Crumb’s intimate style, so often perching on the ledge between what is audible and what is felt, would seem ill-suited for that most public of ensembles (besides the wind band), the symphony orchestra. Yet it was with his first mature orchestral work, Echoes of Time and the River (1968), that Crumb made his initial impact. Echoes of Time and the River is the first piece by the composer to incorporate all of the aspects listed above, and to fully integrate them into a complete musical statement. The performance here by the Warsaw Philharmonic led by Thomas Conlin, is revelatory. The revelation is in the extent Crumb is able to transfer his musical/poetic thought into the orchestral medium, so that the medium bends to his needs, not the other way around, which is so often the case with composers whose style is not traditionally “orchestral”.
The ritual, the effects, and the intimacy are given here on a grand stage, as they do in the other works on the orchestral disc, A Haunted Landscape and Star-Child. The performances, again by the Warsaw Philharmonic and Thomas Conlin, are top-notch, and soprano Susan Narwicki is a commanding, rich-voiced presence.
Crumb is probably best known for the cycle of works he composed in the 1960s on the poetry of Federico Garcia Lorca. The Spaniard's hauntingly imagistic poetry was a perfect fit for the mature Crumb. In fact, there may be a chicken/egg relationship between Crumb’s development as a sound-painter and his reading of Lorca. In this series of remarkable works, Crumb explored Lorca’s world and made it very much his own.

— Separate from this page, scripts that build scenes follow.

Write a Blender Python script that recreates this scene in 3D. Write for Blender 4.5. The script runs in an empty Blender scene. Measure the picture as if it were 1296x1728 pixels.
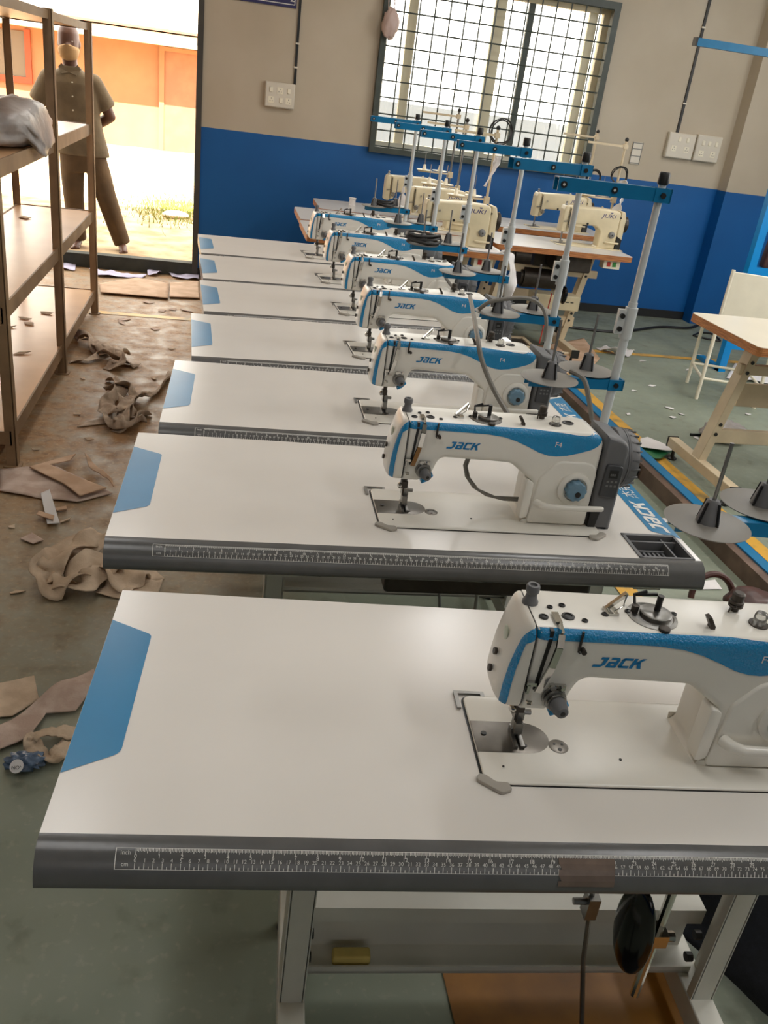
import bpy, math, random
from mathutils import Vector, Matrix, Euler
from mathutils.bvhtree import BVHTree
from mathutils.geometry import tessellate_polygon
PI = math.pi
sc = bpy.context.scene
COL = sc.collection

# ------------------------------------------------------------------ camera
CAM = Vector((0, 0, 1.5436))
F = 1454.68
RV = Vector((0.97611, -0.18038, 0.12115)); 
_yaw, _pit, _rol = -0.2225, 0.4501, 0.1348
_fw = Vector((-math.sin(_yaw)*math.cos(_pit), math.cos(_yaw)*math.cos(_pit), -math.sin(_pit)))
_r0 = Vector((math.cos(_yaw), math.sin(_yaw), 0)); _u0 = _r0.cross(_fw)
CR = _r0*math.cos(_rol) + _u0*math.sin(_rol)
CU = -_r0*math.sin(_rol) + _u0*math.cos(_rol)
cam = bpy.data.cameras.new('camera'); cam.sensor_fit = 'VERTICAL'; cam.sensor_height = 36.0
cam.lens = 36.0*F/1728; cam.clip_start = 0.05; cam.clip_end = 200
co = bpy.data.objects.new('camera', cam); COL.objects.link(co)
M = Matrix((CR, CU, -_fw)).transposed().to_4x4(); M.translation = CAM
co.matrix_world = M
sc.camera = co

def at(px, py, z=0.0):
    """point of the photograph carried on to the level z (how the floor plan was surveyed)"""
    d = _fw + CR*((px-648)/F) - CU*((py-864)/F)
    return CAM + d*((z-CAM.z)/d.z)
def aty(px, py, y):
    d = _fw + CR*((px-648)/F) - CU*((py-864)/F)
    return CAM + d*(y/d.y)

# ------------------------------------------------------------------ colour management, world, lights
vs = sc.view_settings
sc.display_settings.display_device = 'sRGB'
vs.view_transform = 'Standard'; vs.look = 'None'; vs.gamma = 1.0; vs.use_curve_mapping = False
vs.exposure = 0.12
sc.cycles.use_denoising = True
sc.cycles.max_bounces = 10
sc.cycles.diffuse_bounces = 5
sc.cycles.caustics_reflective = False; sc.cycles.caustics_refractive = False
sc.cycles.sample_clamp_indirect = 6.0

world = bpy.data.worlds.new('sky'); sc.world = world; world.use_nodes = True
wn = world.node_tree.nodes; wl = world.node_tree.links
bg = wn['Background']; bg.inputs[0].default_value = (1.0, 0.95, 0.86, 1); bg.inputs[1].default_value = 5.5

def light(name, kind, loc, energy, color, rot=None, aim=None, **kw):
    l = bpy.data.lights.new(name, kind); l.energy = energy; l.color = color
    for k, v in kw.items(): setattr(l, k, v)
    o = bpy.data.objects.new(name, l); COL.objects.link(o); o.location = loc
    if aim is not None: o.rotation_euler = (Vector(aim)-Vector(loc)).to_track_quat('-Z', 'Y').to_euler()
    return o
light('sun', 'SUN', (0, -5, 12), 28.0, (1.0, 0.93, 0.82), aim=(1.2, 5.0, 0.2-0.2), angle=0.01)
# added fill lights, unseen: under the ceiling, by the right wall, behind the camera
for lx, en in ((-0.6, 8.0), (1.6, 13.0), (3.8, 26.0)):
    for ly in (0.2, 2.6, 5.0):
        light('tube_lamp', 'AREA', (lx, ly, 3.1), en, (1.0, 0.985, 0.97), aim=(lx, ly, 0), shape='RECTANGLE', size=0.25, size_y=1.2)
light('room_fill', 'AREA', (5.3, 3.0, 2.0), 92.0, (1.0, 0.98, 0.95), aim=(2.4, 4.4, 0.5), shape='RECTANGLE', size=3.0, size_y=1.4)  # added fill for the right side; the wall has no opening
light('room_fill', 'AREA', (0.6, -3.8, 2.1), 14.0, (0.98, 0.98, 1.0), aim=(0.8, 2.0, 0.8), shape='RECTANGLE', size=3.6, size_y=1.4)  # weak added fill from behind the camera, no window there
for nm, loc, sx, sy in (('door_portal', (-1.4, 7.5, 1.3), 2.4, 2.6), ('window_portal', (2.04, 7.5, 1.74), 1.8, 1.2)):
    o = light(nm, 'AREA', loc, 1.0, (1, 1, 1), aim=(loc[0], 0, loc[2]), shape='RECTANGLE', size=sx, size_y=sy)
    o.data.cycles.is_portal = True

# ------------------------------------------------------------------ materials
def S(r, g, b):
    f = lambda c: (c/255/12.92) if c/255 <= 0.04045 else ((c/255+0.055)/1.055)**2.4
    return (f(r), f(g), f(b), 1)
MATS = {}
def mat(name, col, rough=0.5, metal=0.0, var=0.0, vscale=8.0, bump=0.0, bscale=60.0, col2=None, lo=0.4, hi=0.65, spec=0.5, coat=0.0, alpha=1.0, trans=0.0, stretch=None, detail=5.0):
    m = bpy.data.materials.new(name); m.use_nodes = True
    nt = m.node_tree; b = nt.nodes['Principled BSDF']
    b.inputs['Base Color'].default_value = col
    b.inputs['Roughness'].default_value = rough; b.inputs['Metallic'].default_value = metal
    b.inputs['Specular IOR Level'].default_value = spec
    b.inputs['Coat Weight'].default_value = coat
    b.inputs['Alpha'].default_value = alpha
    b.inputs['Transmission Weight'].default_value = trans
    tc = nt.nodes.new('ShaderNodeTexCoord'); src = tc.outputs['Object']
    if stretch:
        mp = nt.nodes.new('ShaderNodeMapping'); mp.inputs['Scale'].default_value = stretch
        nt.links.new(src, mp.inputs['Vector']); src = mp.outputs['Vector']
    if col2 is not None or var:
        n = nt.nodes.new('ShaderNodeTexNoise'); n.inputs['Scale'].default_value = vscale; n.inputs['Detail'].default_value = detail
        nt.links.new(src, n.inputs['Vector'])
        r = nt.nodes.new('ShaderNodeValToRGB'); r.color_ramp.elements[0].position = lo; r.color_ramp.elements[1].position = hi
        c2 = col2 if col2 is not None else tuple(c*(1-var) for c in col[:3])+(1,)
        r.color_ramp.elements[0].color = c2; r.color_ramp.elements[1].color = col
        nt.links.new(n.outputs['Fac'], r.inputs['Fac']); nt.links.new(r.outputs['Color'], b.inputs['Base Color'])
    if bump:
        n2 = nt.nodes.new('ShaderNodeTexNoise'); n2.inputs['Scale'].default_value = bscale; n2.inputs['Detail'].default_value = 3
        nt.links.new(src, n2.inputs['Vector'])
        bp = nt.nodes.new('ShaderNodeBump'); bp.inputs['Strength'].default_value = bump; bp.inputs['Distance'].default_value = 0.01
        nt.links.new(n2.outputs['Fac'], bp.inputs['Height']); nt.links.new(bp.outputs['Normal'], b.inputs['Normal'])
    MATS[name] = m
    return m
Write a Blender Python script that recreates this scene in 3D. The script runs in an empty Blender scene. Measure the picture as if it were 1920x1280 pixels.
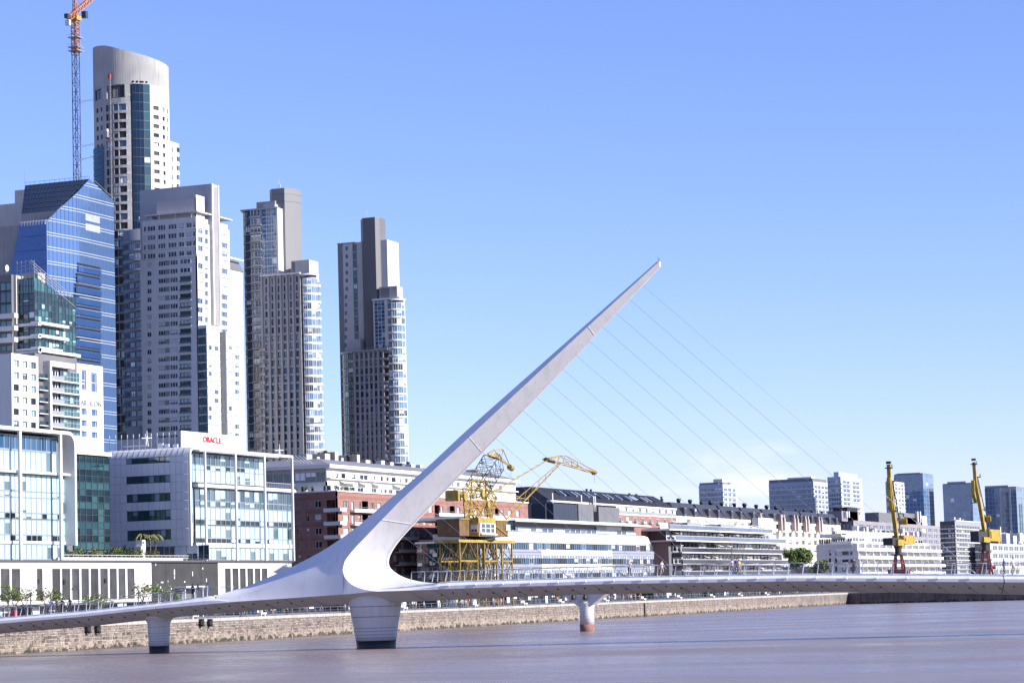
import bpy, math, random
from math import sin, cos, tan, atan, radians, pi, sqrt, floor, ceil
from mathutils import Vector, Matrix
random.seed(7)
sc = bpy.context.scene
col = sc.collection

# ------------------------------------------------------------------ camera
# World: X runs from the far quay towards the near quay, Y along the dock, Z up, water at z = 0.
FPX = 4800.0
CAM = Vector((0.0, 0.0, 5.38))
HEAD, PITCH, ROLL = radians(21.6), atan(477.3/FPX), radians(1.69)
fh = Vector((-sin(HEAD), cos(HEAD), 0)); r0 = Vector((cos(HEAD), sin(HEAD), 0)); zz = Vector((0, 0, 1))
FW = fh*cos(PITCH) + zz*sin(PITCH); u0 = zz*cos(PITCH) - fh*sin(PITCH)
RT = r0*cos(ROLL) - u0*sin(ROLL); UP = u0*cos(ROLL) + r0*sin(ROLL)
cd = bpy.data.cameras.new('camera'); cam = bpy.data.objects.new('camera', cd); col.objects.link(cam)
cd.sensor_width = 36; cd.lens = FPX/1920*36; cd.clip_start = 1; cd.clip_end = 60000
m = Matrix((RT, UP, -FW)).transposed().to_4x4(); m.translation = CAM
cam.matrix_world = m
sc.camera = cam

# ------------------------------------------------------------------ light
SUN_EL, SUN_AZ = radians(24.5), radians(0.5)          # azimuth measured from +X towards +Y
wd = bpy.data.worlds.new('World'); sc.world = wd; wd.use_nodes = True
nt = wd.node_tree; bg = nt.nodes['Background']
sky = nt.nodes.new('ShaderNodeTexSky'); sky.sky_type = 'NISHITA'; sky.sun_disc = False
sky.sun_elevation = SUN_EL; sky.sun_rotation = pi/2 - SUN_AZ
sky.altitude = 1000; sky.air_density = 1.0; sky.dust_density = 0.3; sky.ozone_density = 6.0
tint = nt.nodes.new('ShaderNodeMix'); tint.data_type = 'RGBA'; tint.blend_type = 'MULTIPLY'; tint.inputs['Factor'].default_value = 1; tint.inputs['B'].default_value = (1.17,.94,1.12,1)
nt.links.new(sky.outputs['Color'], tint.inputs['A']); 
# thin fair-weather clouds low over the horizon
wg = nt.nodes.new('ShaderNodeTexCoord'); wm = nt.nodes.new('ShaderNodeMapping'); wm.inputs['Scale'].default_value = (9, 9, 34); wm.inputs['Location'].default_value = (3.1, 1.7, .4)
nt.links.new(wg.outputs['Generated'], wm.inputs['Vector'])
wn = nt.nodes.new('ShaderNodeTexNoise'); wn.inputs['Scale'].default_value = 1.0; wn.inputs['Detail'].default_value = 6; wn.inputs['Roughness'].default_value = .55; nt.links.new(wm.outputs['Vector'], wn.inputs['Vector'])
wr = nt.nodes.new('ShaderNodeMapRange'); wr.interpolation_type = 'SMOOTHSTEP'; wr.inputs['From Min'].default_value = .52; wr.inputs['From Max'].default_value = .72; nt.links.new(wn.outputs['Fac'], wr.inputs['Value'])
ws = nt.nodes.new('ShaderNodeSeparateXYZ'); nt.links.new(wg.outputs['Generated'], ws.inputs[0])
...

The four books of Madrigals (1965, 1969) are atomistic, precise settings of Lorca fragments. Listening to them as a single work, one can hear Crumb’s voice maturing and becoming more assured. The climax of this development is Ancient Voices of Children (1970), a setting of larger pieces of Lorca on a larger musical canvas. The Bridge recording is vivid and exciting. Soprano Tony Arnold gives a warm and compelling reading of both Ancient Voices and the Madrigals, and boy soprano Justin Murray is excellent in Ancient Voices, too.
The disc is rounded off by Emmanuel Arciuli’s sensitive and colorful reading of the solo piano piece, Eine Kleine Mitternachtmusik (A Little Midnight Music), Crumb’s playful and poetic “Ruminations on ‘Round Midnight by Thelonius Monk”. It is a an indication of the composer’s mastery of his craft that he is able to apply a similar sensibility to this very different material and produce music that is true to both himself and to the spirit of the Monk standard.
This disc is as fine an introduction to the work of this important composer as I can imagine.